L’uomo è estraneo a se stesso. Solamente un altro può salvarlo, può far ritornare le cose al loro stadio primitivo (la giustificazione) cioè quello di aiuto alla conoscenza.
Sacrificio e profondità vanno insieme, sottolinea don Giussani: «La profondità e il sacrificio sono sempre pari, perché una profondità che non implica un adeguato, un analogo sacrificio è una profondità astratta, una vibrazione estetica o un’idea. Senza sacrificio tutto è estetismo, secondo la frase di Saturnino, filosofo del IV secolo, che dice: “I riti sono cose che ci sono sempre e non accadono mai”».

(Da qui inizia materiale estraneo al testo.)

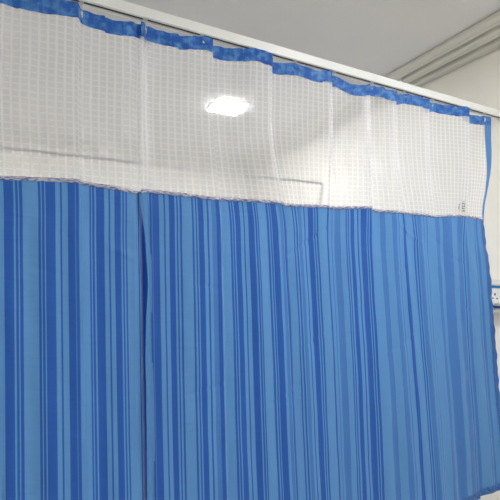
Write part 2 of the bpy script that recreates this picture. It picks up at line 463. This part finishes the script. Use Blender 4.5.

La verità è una cosa eterna, che nella nostra vita non accade se non siamo disposti a questo sacrificio. La frase di Saturnino, filosofo gnostico, è la definizione esatta di che cosa sia la religiosità al di fuori del Cristianesimo. La gnosi si basa su quel rapporto con Dio che è sempre, ma non accade mai; non si determina mai in un fatto singolo, così da poter essere conosciuto da tutti, ma è semplicemente un rapporto che si stabilisce con Lui in un’eternità senza tempo.
La Quaresima è l’occasione propizia che la Chiesa ci offre ogni anno affinché questo ideale possa entrare nella nostra carne, nella concreta materialità delle nostre esistenze. Nella nostra carne purificata dal peccato, oserei dire trasfigurata; purificazione che avviene anche a prezzo di un sacrificio. Nel sacrificio della nostra mendicanza a Dio.

(Il testo raccoglie alcuni stralci di una lezione tenuta ai seminaristi in casa di formazione il mercoledì delle Ceneri, 9 marzo 2011.)